* [RECORD EXTRACTS]
▼
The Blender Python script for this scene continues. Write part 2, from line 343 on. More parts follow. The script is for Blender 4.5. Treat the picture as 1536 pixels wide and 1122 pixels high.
▲
▼
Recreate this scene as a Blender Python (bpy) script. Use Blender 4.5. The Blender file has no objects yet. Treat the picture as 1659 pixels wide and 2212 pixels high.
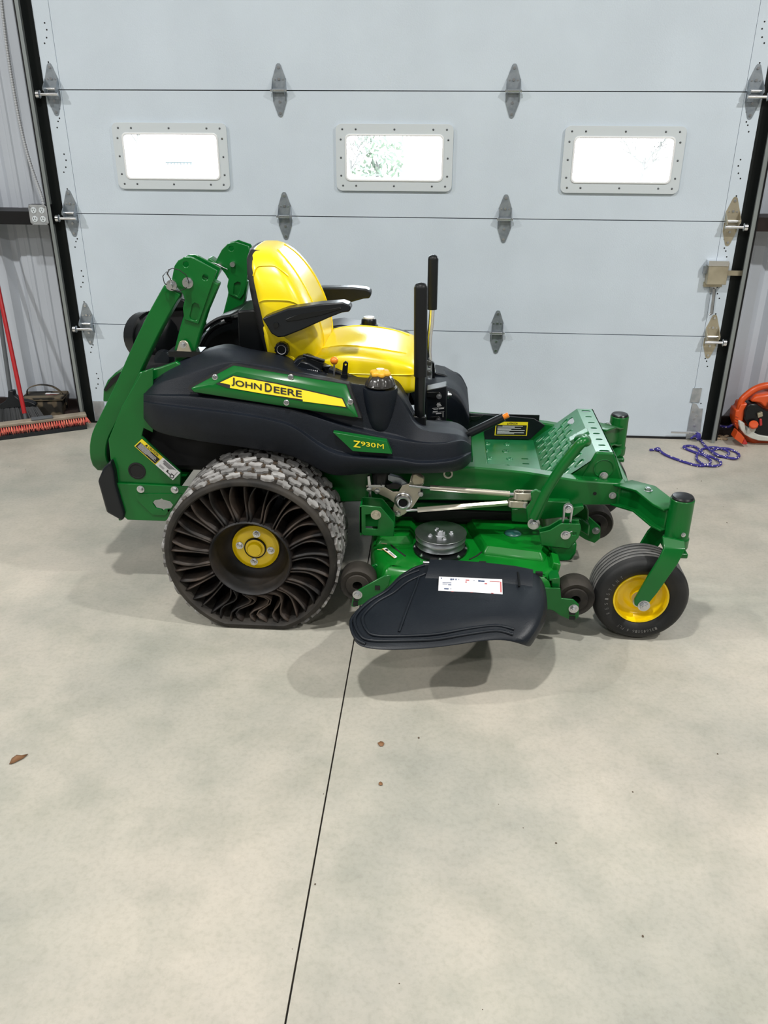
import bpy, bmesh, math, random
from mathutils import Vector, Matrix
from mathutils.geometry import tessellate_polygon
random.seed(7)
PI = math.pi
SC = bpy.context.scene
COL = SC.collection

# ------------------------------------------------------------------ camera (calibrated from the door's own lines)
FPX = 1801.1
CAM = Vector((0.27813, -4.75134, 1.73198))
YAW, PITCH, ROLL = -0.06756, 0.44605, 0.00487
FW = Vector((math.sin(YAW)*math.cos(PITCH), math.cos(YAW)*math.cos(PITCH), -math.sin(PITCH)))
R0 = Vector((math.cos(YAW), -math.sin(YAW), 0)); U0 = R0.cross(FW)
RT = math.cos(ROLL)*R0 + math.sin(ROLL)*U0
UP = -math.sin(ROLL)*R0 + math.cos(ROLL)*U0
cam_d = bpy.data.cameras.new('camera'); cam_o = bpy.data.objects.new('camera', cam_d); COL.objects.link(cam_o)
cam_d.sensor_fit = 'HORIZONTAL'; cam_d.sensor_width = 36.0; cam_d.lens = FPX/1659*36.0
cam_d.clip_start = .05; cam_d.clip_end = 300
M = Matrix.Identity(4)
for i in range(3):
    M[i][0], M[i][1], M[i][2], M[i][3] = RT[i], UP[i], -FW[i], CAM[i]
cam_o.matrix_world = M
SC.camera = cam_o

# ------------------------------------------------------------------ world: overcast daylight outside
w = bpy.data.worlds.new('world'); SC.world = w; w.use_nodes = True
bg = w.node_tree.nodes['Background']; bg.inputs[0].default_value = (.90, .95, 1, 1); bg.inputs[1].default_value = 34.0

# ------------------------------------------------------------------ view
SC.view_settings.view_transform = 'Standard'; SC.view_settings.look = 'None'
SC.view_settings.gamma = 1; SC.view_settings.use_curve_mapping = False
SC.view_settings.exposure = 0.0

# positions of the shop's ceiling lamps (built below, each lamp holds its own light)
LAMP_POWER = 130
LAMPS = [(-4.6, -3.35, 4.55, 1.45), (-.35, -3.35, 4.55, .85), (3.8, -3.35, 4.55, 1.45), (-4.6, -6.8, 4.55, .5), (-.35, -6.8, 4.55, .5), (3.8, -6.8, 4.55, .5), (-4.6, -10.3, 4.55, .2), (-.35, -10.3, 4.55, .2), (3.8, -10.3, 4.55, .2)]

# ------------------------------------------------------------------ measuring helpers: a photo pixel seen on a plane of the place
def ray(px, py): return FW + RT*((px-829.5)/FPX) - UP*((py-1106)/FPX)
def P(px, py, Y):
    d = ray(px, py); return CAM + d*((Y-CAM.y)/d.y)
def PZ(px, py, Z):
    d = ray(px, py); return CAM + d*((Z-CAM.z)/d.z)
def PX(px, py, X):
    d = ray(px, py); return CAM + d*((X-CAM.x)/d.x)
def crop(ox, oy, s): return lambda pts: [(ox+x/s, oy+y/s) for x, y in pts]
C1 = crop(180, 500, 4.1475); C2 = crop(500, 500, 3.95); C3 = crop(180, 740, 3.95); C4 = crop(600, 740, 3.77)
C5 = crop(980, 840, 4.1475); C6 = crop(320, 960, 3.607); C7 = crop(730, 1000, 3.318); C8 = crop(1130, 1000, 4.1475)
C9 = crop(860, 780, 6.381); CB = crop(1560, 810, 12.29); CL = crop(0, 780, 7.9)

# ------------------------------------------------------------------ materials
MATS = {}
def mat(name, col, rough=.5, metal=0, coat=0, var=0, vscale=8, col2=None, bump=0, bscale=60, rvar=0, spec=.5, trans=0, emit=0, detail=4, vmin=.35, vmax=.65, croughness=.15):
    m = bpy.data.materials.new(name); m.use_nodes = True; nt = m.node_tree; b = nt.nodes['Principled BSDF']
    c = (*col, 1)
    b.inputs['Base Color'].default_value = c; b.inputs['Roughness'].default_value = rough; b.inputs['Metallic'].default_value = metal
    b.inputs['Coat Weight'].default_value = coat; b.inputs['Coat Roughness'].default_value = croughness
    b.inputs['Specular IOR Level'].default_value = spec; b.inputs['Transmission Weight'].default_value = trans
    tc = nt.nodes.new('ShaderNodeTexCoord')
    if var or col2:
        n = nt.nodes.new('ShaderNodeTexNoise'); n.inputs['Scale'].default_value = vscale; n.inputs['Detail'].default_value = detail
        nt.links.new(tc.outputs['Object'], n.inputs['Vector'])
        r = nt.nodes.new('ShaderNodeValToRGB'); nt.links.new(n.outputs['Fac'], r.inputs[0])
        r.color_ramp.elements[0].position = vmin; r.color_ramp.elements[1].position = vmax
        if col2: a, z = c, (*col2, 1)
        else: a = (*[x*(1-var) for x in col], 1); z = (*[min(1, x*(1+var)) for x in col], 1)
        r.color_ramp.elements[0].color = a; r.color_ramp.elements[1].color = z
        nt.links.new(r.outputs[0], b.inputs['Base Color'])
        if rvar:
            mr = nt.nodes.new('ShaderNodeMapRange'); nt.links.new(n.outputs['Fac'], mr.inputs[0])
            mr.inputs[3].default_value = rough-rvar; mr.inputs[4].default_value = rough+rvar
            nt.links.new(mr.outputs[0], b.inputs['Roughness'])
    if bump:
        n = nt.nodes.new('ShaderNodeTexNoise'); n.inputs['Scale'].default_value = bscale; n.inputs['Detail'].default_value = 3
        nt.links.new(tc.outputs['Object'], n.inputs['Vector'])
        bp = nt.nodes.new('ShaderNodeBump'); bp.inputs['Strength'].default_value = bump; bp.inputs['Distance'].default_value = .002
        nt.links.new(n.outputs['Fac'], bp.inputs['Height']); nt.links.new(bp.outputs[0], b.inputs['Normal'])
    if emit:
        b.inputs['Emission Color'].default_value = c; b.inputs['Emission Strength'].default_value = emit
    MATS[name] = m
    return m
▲
* [DESCRIPTION OF THE TASK] Wherever the word "wide" occurs in a line of the listing, copy that line.

* [EXERCISE SOLUTION]
The Blender Python script for this scene continues. Write part 2, from line 343 on. More parts follow. The script is for Blender 4.5. Treat the picture as 1536 pixels wide and 1122 pixels high.
Recreate this scene as a Blender Python (bpy) script. Use Blender 4.5. The Blender file has no objects yet. Treat the picture as 1659 pixels wide and 2212 pixels high.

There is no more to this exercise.